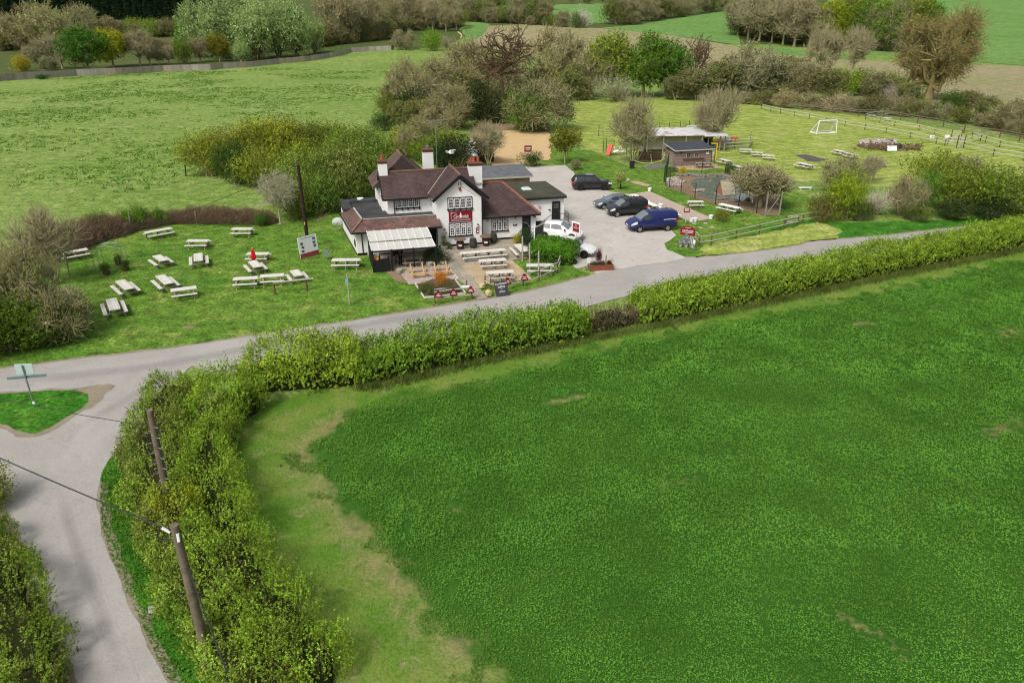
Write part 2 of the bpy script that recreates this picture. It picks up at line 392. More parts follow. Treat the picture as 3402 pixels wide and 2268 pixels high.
# lawns round the pub
lawn = G_('C', (-1500, 380), (-300, 420), (0, 400), (270, 300), (500, 225), (750, 178), (1000, 115), (1300, 100), (1600, 108), (2080, 120), (2200, 60), (2500, -60), (2800, 0))+[W('K', 700, 1000), W('K', 1700, 1300), W('B', 430, 1165), W('B', 620, 1230), W('A', 2352, 1260), W('A', 1500, 1460), W('I', 1500, 520), W('I', 0, 720), W('I', -2500, 900)]
sheet('lawn', lawn, 0.006, M_['lawn'], 0.6, 0.15)
field_r = G_('G', (-760, 700), (-300, 680), (0, 680), (540, 728), (1260, 800), (2352, 975), (2900, 1060), (2900, 1400), (1900, 1330), (900, 1250), (500, 1240), (250, 1190), (-100, 1100), (-640, 1060), (-750, 900))
sheet('playing_field', field_r, 0.008, M_['mown'], 1.0, 0.3)
lawn_r = G_('B', (130, 230), (215, 110), (560, 130), (700, 190), (900, 280), (1200, 270), (1700, 290), (1880, 330), (2200, 420), (2500, 560), (2800, 700), (2800, 850), (2352, 985), (2000, 1018), (1700, 1045), (1390, 1066), (1220, 995), (1195, 940), (1300, 870), (1200, 700), (900, 500), (640, 400), (420, 340), (330, 270))
sheet('lawn', lawn_r, 0.012, M_['lawn'], 0.5, 0.15)
sheet('verge', G_('D', (-60, 1200), (560, 1120), (800, 1150), (1500, 1130), (2352, 1080), (3200, 1000), (3200, 1090), (1280, 1262), (900, 1290), (740, 1300)), 0.018, M_['lush'], 0.6, 0.25)
sheet('verge', G_('D', (-420, 1330), (0, 1265), (300, 1200), (560, 1140), (740, 1190), (760, 1290), (500, 1310), (0, 1392), (-500, 1455)), 0.024, M_['mown'], 0.3, 0.45)

# roads
upper = [W('I', -2500, 960), W('I', -600, 745), W('I', 0, 678), W('I', 300, 640), W('I', 600, 604), W('I', 900, 572), W('I', 1200, 532), W('I', 1500, 488), W('I', 1800, 442), W('I', 2100, 396), W('A', 640, 1562), W('A', 1050, 1492), W('A', 1400, 1443), W('A', 1650, 1394), W('B', 0, 1362), W('B', 200, 1310), W('B', 400, 1260), W('B', 590, 1207), W('B', 760, 1160), W('B', 1000, 1085), W('B', 1390, 1064), W('B', 1500, 1060), W('B', 1700, 1042), W('B', 2000, 1012), W('B', 2352, 962), W('D', 500, 1310), W('D', 900, 1282), W('D', 1280, 1250)]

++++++

--- What you are asked to do ---
Keep the pictures out of the copy and write out the data exactly as it stands.

--- Output below ---
Write part 2 of the bpy script that recreates this picture. It picks up at line 392. More parts follow. Treat the picture as 3402 pixels wide and 2268 pixels high.
# lawns round the pub
lawn = G_('C', (-1500, 380), (-300, 420), (0, 400), (270, 300), (500, 225), (750, 178), (1000, 115), (1300, 100), (1600, 108), (2080, 120), (2200, 60), (2500, -60), (2800, 0))+[W('K', 700, 1000), W('K', 1700, 1300), W('B', 430, 1165), W('B', 620, 1230), W('A', 2352, 1260), W('A', 1500, 1460), W('I', 1500, 520), W('I', 0, 720), W('I', -2500, 900)]
sheet('lawn', lawn, 0.006, M_['lawn'], 0.6, 0.15)
field_r = G_('G', (-760, 700), (-300, 680), (0, 680), (540, 728), (1260, 800), (2352, 975), (2900, 1060), (2900, 1400), (1900, 1330), (900, 1250), (500, 1240), (250, 1190), (-100, 1100), (-640, 1060), (-750, 900))
sheet('playing_field', field_r, 0.008, M_['mown'], 1.0, 0.3)
lawn_r = G_('B', (130, 230), (215, 110), (560, 130), (700, 190), (900, 280), (1200, 270), (1700, 290), (1880, 330), (2200, 420), (2500, 560), (2800, 700), (2800, 850), (2352, 985), (2000, 1018), (1700, 1045), (1390, 1066), (1220, 995), (1195, 940), (1300, 870), (1200, 700), (900, 500), (640, 400), (420, 340), (330, 270))
sheet('lawn', lawn_r, 0.012, M_['lawn'], 0.5, 0.15)
sheet('verge', G_('D', (-60, 1200), (560, 1120), (800, 1150), (1500, 1130), (2352, 1080), (3200, 1000), (3200, 1090), (1280, 1262), (900, 1290), (740, 1300)), 0.018, M_['lush'], 0.6, 0.25)
sheet('verge', G_('D', (-420, 1330), (0, 1265), (300, 1200), (560, 1140), (740, 1190), (760, 1290), (500, 1310), (0, 1392), (-500, 1455)), 0.024, M_['mown'], 0.3, 0.45)

# roads
upper = [W('I', -2500, 960), W('I', -600, 745), W('I', 0, 678), W('I', 300, 640), W('I', 600, 604), W('I', 900, 572), W('I', 1200, 532), W('I', 1500, 488), W('I', 1800, 442), W('I', 2100, 396), W('A', 640, 1562), W('A', 1050, 1492), W('A', 1400, 1443), W('A', 1650, 1394), W('B', 0, 1362), W('B', 200, 1310), W('B', 400, 1260), W('B', 590, 1207), W('B', 760, 1160), W('B', 1000, 1085), W('B', 1390, 1064), W('B', 1500, 1060), W('B', 1700, 1042), W('B', 2000, 1012), W('B', 2352, 962), W('D', 500, 1310), W('D', 900, 1282), W('D', 1280, 1250)]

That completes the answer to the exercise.